Applied to websites, Walsh says, usability means “the ease with which visitors can access, navigate and generally make use of a site and its content. Research shows that users will persevere with a challenging site if the content is relevant and strong, but if they are made to work too hard or have to search for too long to find the information they need, they are less inclined to return.” Accessibility, on the other hand, means that people with disabilities can access and use internet sites, in some cases with special tools such as text-readers. And of course, there is also the issue of accessibility by handheld devices or over older, slower connections.

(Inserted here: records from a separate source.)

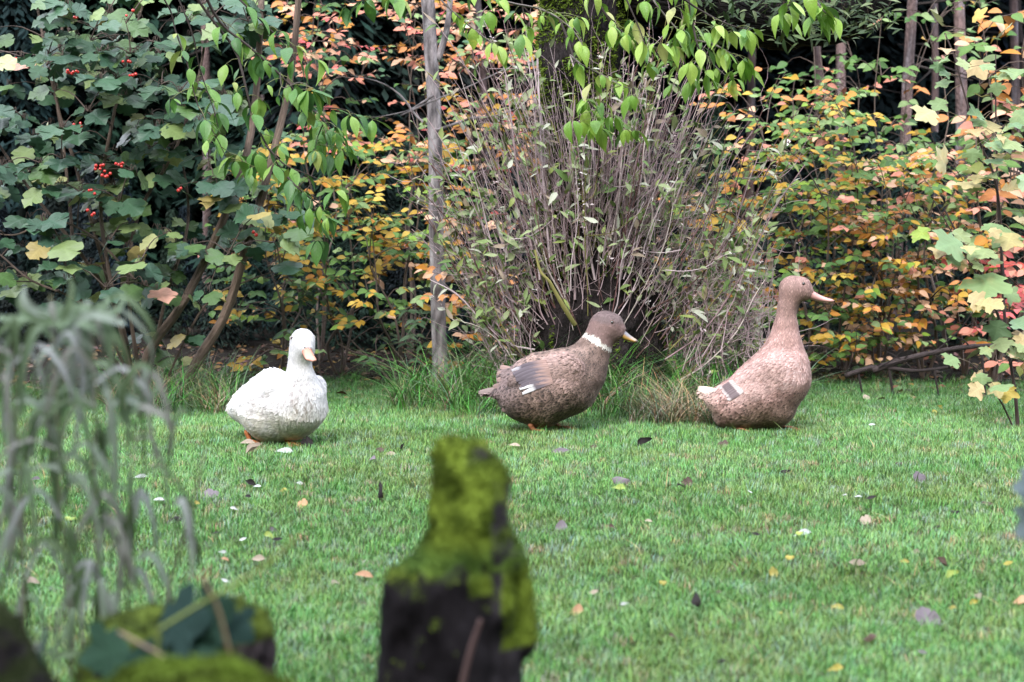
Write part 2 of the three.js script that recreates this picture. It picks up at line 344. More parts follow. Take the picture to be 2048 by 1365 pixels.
const crownGeo = (() => {                 // flat-bottomed pine crown of needle clumps
  const g = new GB(), rnd = rng(77);
  for (let k = 0; k < 520; k++) {
    const a = rnd() * 6.283, r = Math.sqrt(rnd()) * 2.3, y = 0.4 + rnd() * 3.6 * (1 - r / 3.4), s = 0.22 + 0.3 * rnd(), o = V(Math.cos(a) * r, y, Math.sin(a) * r), t = 0.6 + 0.7 * rnd(), c = [0.02 * t, 0.036 * t, 0.022 * t];
    for (let j = 0; j < 5; j++) {
      const b = rnd() * 6.283, e = (rnd() - 0.3) * 1.2, d = V(Math.cos(b), e, Math.sin(b)).multiplyScalar(s), w = V(-Math.sin(b), 0.3 * (rnd() - 0.5), Math.cos(b)).multiplyScalar(s * 0.2);
      g.t(g.v(o.clone().add(w), c), g.v(o.clone().sub(w), c), g.v(o.clone().add(d), c));
    }
  }
  return g.build();
})();
{
  R = rng(505);
  const bark = new THREE.MeshStandardMaterial({ vertexColors: true, roughness: 0.9, map: barkMap, bumpMap: barkBump, bumpScale: 0.02 });
  const crownMat = stdMat(null, { vertexColors: true, side: THREE.DoubleSide, roughness: 0.8 });
  const trunkGeo = [0, 1, 2].map((v) => {
    const g = new GB(), rnd = rng(60 + v), bend = [rnd() - 0.5, rnd() - 0.5, rnd() - 0.5];
    tube(g, [V(0, -0.2, 0), V(bend[0] * 0.15, 1.6, 0), V(bend[1] * 0.25, 3.5, bend[2] * 0.2), V(bend[2] * 0.2, 6.5, 0)], (t) => lerp(1, 0.7, t) * (1 + 0.6 * Math.exp(-t * 22)) * 0.042, {
      sides: 12, seg: 34, rough: 0.12, rs: 9,
      col: (t, a, p) => { const n = clamp(0.5 + 0.9 * fbm(p.x * 8 + v * 9, p.y * 3.5, p.z * 8), 0, 1), k = clamp(0.2 + n, 0, 1); const w = clamp((fbm(p.x * 10 + 5, p.y * 6, p.z * 10) - 0.1) * 2, 0, 1); return mix3([lerp(0.04, 0.3, k), lerp(0.03, 0.2, k), lerp(0.032, 0.19, k)], [0.4, 0.36, 0.4], w); },
    });
    for (let b = 0; b < 7; b++) { const a = rnd() * 6.283, y = 1.2 + rnd() * 3.5, l = 0.3 + rnd() * 0.5; tube(g, [V(Math.cos(a) * 0.06, y, Math.sin(a) * 0.06), V(Math.cos(a) * l, y + 0.12 - rnd() * 0.3, Math.sin(a) * l)], (t) => 0.012 * (1 - 0.7 * t), { sides: 4, seg: 3, col: () => [0.07, 0.055, 0.05] }); }
    return g.build();
  });
  // trunks seen between the shrubs: [photograph x, depth, scale of girth]
  const right = [[1678, 14.5, 1.0], [1800, 13.8, 1.05], [1858, 16, 0.8], [1918, 14.2, 1.15], [1632, 17, 1.0], [2030, 16.5, 1.0], [1500, 17.5, 1]];
  const left = [[588, 13.6, 0.85], [536, 14.4, 0.9], [650, 15.2, 0.9], [706, 16, 0.8], [412, 13.8, 0.8], [790, 17, 0.9], [960, 15.4, 0.9], [250, 16, 1], [90, 15, 1]];
  const ord = ['', 'second ', 'third ', 'fourth ', 'fifth ', 'sixth ', 'seventh ', 'eighth ', 'ninth ', 'tenth '];
  const make = (list, what, from, group) => [...list].sort((a, b) => (a[0] - b[0]) * (from === 'left' ? 1 : -1)).forEach(([px, d, s], i) => {
    const label = i === undefined ? '' : i ? `${ord[i]}pine trunk from the ${from} edge, ${what}` : `pine trunk nearest the ${from} edge, ${what}`;
    const p = at(px, 600, d); p.y = groundY(p.x, p.z);
    const t = thing('pine_tree', label, 'tree', p, group); t.rotation.y = R() * 6.28;
    const tr = part('trunk', trunkGeo[i % 3], bark, t); tr.scale.set(s, 1, s);
    const c = part('crown', crownGeo, crownMat, t); c.position.y = 5.2; c.scale.setScalar(rr(0.9, 1.15)); 
  });
  make(right, 'pinkish bark, behind the autumn hedge', 'right', 'pine trunks behind the right-hand hedge');
  make(left, 'pale bark, behind the green and golden shrubs', 'left', 'pine trunks behind the golden shrub');
  // dark trunks deeper in
  const deep = []; for (let i = 0; i < 9; i++) { const d = rr(18, 26); deep.push([rr(-100, 2150), d, rr(1.1, 1.7)]); }
  const darkBark = new THREE.MeshStandardMaterial({ roughness: 0.95, map: barkMap, bumpMap: barkBump, bumpScale: 0.02 }); darkBark.color.setRGB(0.05, 0.036, 0.034);
  deep.sort((a, b) => a[0] - b[0]).forEach(([px, d, s], i) => {
    const p = at(px, 600, d); p.y = groundY(p.x, p.z);
    const t = thing('pine_tree', `thick dark brown trunk deep in the wood, ${i ? ord[i] : 'first '}from the left`, 'tree', p, 'dark trunks deep in the wood');
    const g = trunkGeo[i % 3], tr = part('trunk', (trunkGeo.dark ??= [])[i % 3] ??= (() => { const c = g.clone(); c.deleteAttribute('color'); return c; })(), darkBark, t); tr.scale.set(s, 1.2, s);
    const c = part('crown', crownGeo, crownMat, t); c.position.y = 6; c.scale.setScalar(1.4);
  });
}
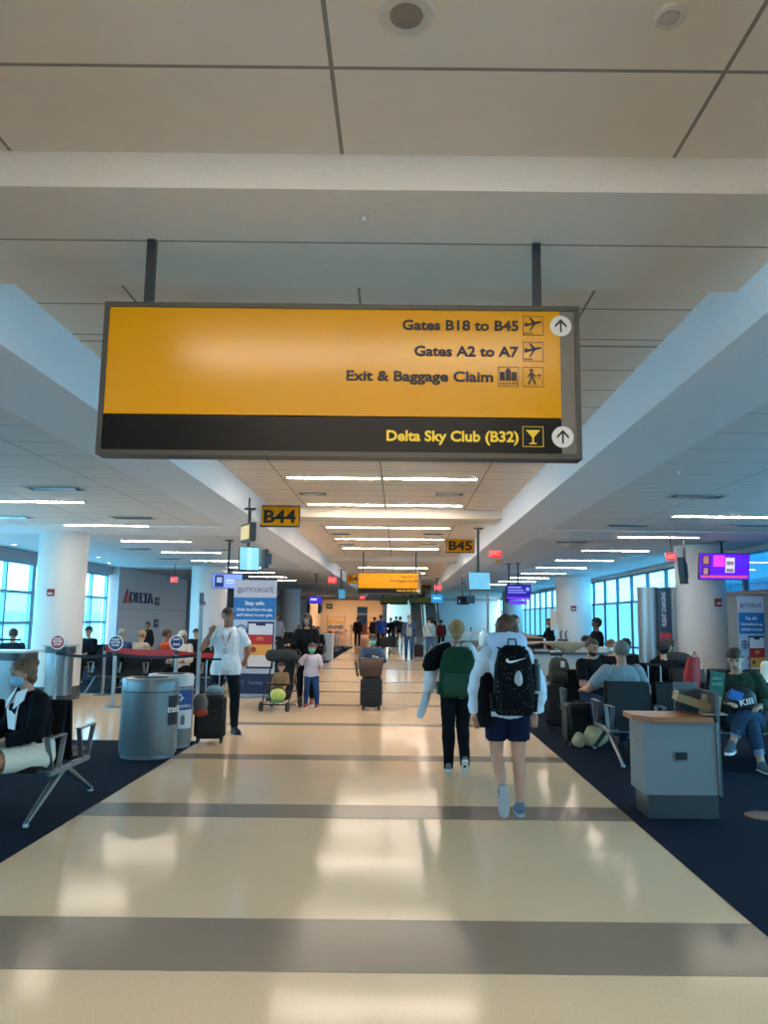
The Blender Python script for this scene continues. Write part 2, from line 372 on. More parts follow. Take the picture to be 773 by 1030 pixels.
# slot diffuser, downlights, speaker, sprinkler
def round_fix(u, v, z, r, label, cat, nm, dark=None, em=0, fr='c9c1b6'):
    p = G(u, v, z); t = thing(nm, label, cat, (p.x, p.y, z))
    b = bmn(); lathe(b, [(r, 0), (r, -.012), (r*.8, -.018), (r*.6, -.012)], n=28); obj('trim_ring', b, M(fr, .5), t, 40)
    b = bmn(); lathe(b, [(r*.6, -.010), (r*.58, -.016), (.004, -.02)], n=28); obj('centre', b, M(dark, .5, em=em) if dark else M('bdb5aa', .5), t, 40)
round_fix(409, 13, ZT, .1, 'round recessed downlight in the near ceiling tile at top', 'downlight', 'recessed_downlight', '8c8177', fr='d2cbc2')
round_fix(674, 15, ZT, .055, 'small round detector on the near ceiling, right of the downlight', 'detector', 'smoke_detector')
t = thing('sprinkler_head', 'small white sprinkler under the front soffit above the big sign', 'sprinkler', G(366, 217, ZS)); 
b = bmn(); lathe(b, [(.03, 0), (.032, -.008), (.012, -.012), (.01, -.03), (.018, -.034), (.018, -.037)], n=20); obj('head', b, M('d6cfc6', .4), t, 40)
for u, v, lb in ((14, 547, 'small lit downlight at the left frame edge'), (763, 556, 'small lit downlight near the right frame edge by the television'), (99, 560, 'small lit downlight between left column and windows'), (110, 566, 'small lit downlight above the left windows')):
    round_fix(u, v, ZB, .09, lb, 'downlight', 'recessed_downlight', 'fff4e2', 8)
for u, v, lb in ((181, 512, 'tiny sprinkler under the left side ceiling beside the beam'), (683, 473, 'tiny sprinkler under the right side ceiling beside the beam')):
    t = thing('sprinkler_head', lb, 'sprinkler', G(u, v, ZB)); b = bmn(); lathe(b, [(.04, 0), (.04, -.01), (.012, -.014), (.012, -.04), (.02, -.044)], n=16); obj('head', b, M('d6cfc6', .4), t, 40)
b = bmn(); b2(b, (XL1, 5.82, ZT-.003), (XR0, 5.838, ZT+.01)); struct('trim_%d' % k, b, M('8d8478', .7)); k += 1
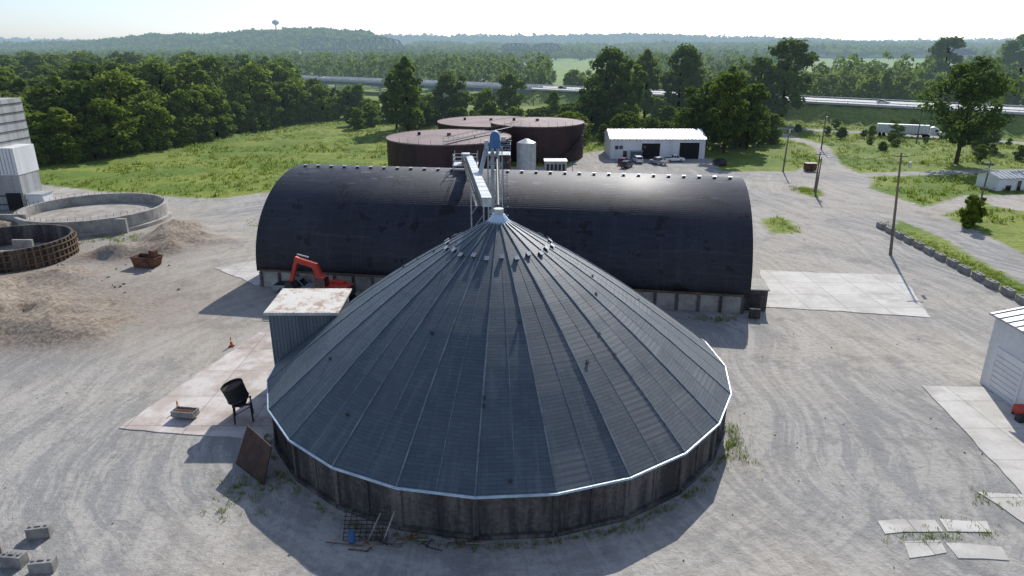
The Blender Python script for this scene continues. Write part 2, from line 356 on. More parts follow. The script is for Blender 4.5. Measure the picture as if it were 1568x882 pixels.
# ---------------------------------------------------------------- salt dome
DC=(-1.1,55.9); DR=19.7; ZR=3.4; ZA=16.6; NS=24; A0=-3.5
def dp(a,r,z): a=rad(a); return Vector((DC[0]+r*math.sin(a),DC[1]-r*math.cos(a),z))
def cz(r): return ZA-(ZA-ZR)*r/DR+.75*math.sin(math.pi*r/DR)
def roofmat():
    t=NT('dome_shingle_roof'); uv=t.uv(); s=t.sep(uv); p=t.pos()
    fi=t.math('FLOOR',t.math('DIVIDE',s[0],10.0)); hf=t.math('FLOOR',t.math('DIVIDE',s[0],5.0))
    wn=t.n('ShaderNodeTexWhiteNoise',noise_dimensions='1D'); t.set(wn.inputs['W'],fi); rnd=wn.outputs[0]
    br=t.n('ShaderNodeTexBrick'); t.set(br.inputs['Vector'],uv); br.inputs['Scale'].default_value=1.0
    br.inputs['Brick Width'].default_value=0.95; br.inputs['Row Height'].default_value=0.26; br.inputs['Mortar Size'].default_value=0.02; br.inputs['Bias'].default_value=0
    br.inputs['Color1'].default_value=(0.80,0.80,0.80,1); br.inputs['Color2'].default_value=(1,1,1,1); br.inputs['Mortar'].default_value=(0.55,0.55,0.55,1)
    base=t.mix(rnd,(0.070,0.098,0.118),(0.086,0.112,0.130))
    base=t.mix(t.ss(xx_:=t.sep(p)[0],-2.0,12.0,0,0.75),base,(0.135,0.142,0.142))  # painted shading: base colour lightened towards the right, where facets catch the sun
    c=t.mix(1.0,base,br.outputs['Color'],'MULTIPLY')
    st=t.noise(t.comb(t.math('MULTIPLY',s[0],1.1),t.math('MULTIPLY',s[1],0.10)),1.0,4,0.7)
    c=t.mix(t.ss(st,0.48,0.72,0,0.38),c,(0.165,0.185,0.195))
    c=t.mix(t.ss(t.noise(t.comb(t.math('MULTIPLY',s[0],0.5),t.math('MULTIPLY',s[1],0.25),9.0),1.0,4,0.7),0.52,0.68,0,0.45),c,(0.050,0.062,0.072))
    pn=t.noise(t.comb(t.math('MULTIPLY',hf,5.13),t.math('MULTIPLY',s[1],0.17),2.0),1.0,1,0.5)
    side=t.ss(xx_,-1.0,5.0,0.12,1.0)
    patch=t.math('MULTIPLY',t.ss(pn,0.54,0.57),side)
    rows=t.math('FRACT',t.math('DIVIDE',s[1],0.26))
    c=t.mix(t.math('MULTIPLY',patch,0.36),c,(0.24,0.24,0.23))
    row2=t.ss(t.math('ABSOLUTE',t.math('SUBTRACT',t.math('FRACT',t.math('DIVIDE',s[1],0.42)),0.5)),0.20,0.34)
    c=t.mix(t.math('MULTIPLY',t.math('MULTIPLY',patch,row2),0.5),c,(0.06,0.065,0.07))
    h=t.math('ADD',t.math('MULTIPLY',rows,0.6),t.math('MULTIPLY',t.noise(p,5,2,0.6),0.35))
    return t.fin(t.pr(c,0.52,0.0,t.bump(h,0.45,0.03),0.45))
dome=empty('salt_storage_dome')
V=[];F=[];U=[]; rt=0.8; sl=math.hypot(DR,ZA-ZR)/DR
rr=[rt,2.5,4.5,6.5,8.5,10.5,12.5,14.5,16.5,18.2,DR]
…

Walsh says: “Usability and accessibility should amount to the same thing and fall under a single methodology for design and development purposes” – but at present that is not the case, and will not be for another 12 to 18 months, in his opinion. He believes that accessibility is not something that can be “bolted-on” as an extra service – it needs to be part of a complete packaged solution. “It is advisable to design a site with accessibility in mind from the start,” he says.

Don’t you want our money?

Robin Christopherson, of accessibility consultancy AbilityNet says the argument for making all websites accessible to disabled people is actually an overwhelming economic one: “If you make it accessible, you make it usable and it’s good for business.” And disabled people represent significant spending power: there are some 1.6 million registered blind people in the UK, 1.5 million people with cognitive disorders, 3.4 million “otherwise IT-disabled” people and 6 million with dyslexia (4 million severe). Together, they have an estimated £120bn in disposable income.

And Christopherson also points out that involving disabled testers from the start of a website design project leads to a better website overall, not just one that is “accessible”. Research conducted for the Disability Rights Commission shows that “those without disabilities find websites which have been designed to be accessible 35 per cent easier to use. That alone will have a dramatic impact on the bottom line.”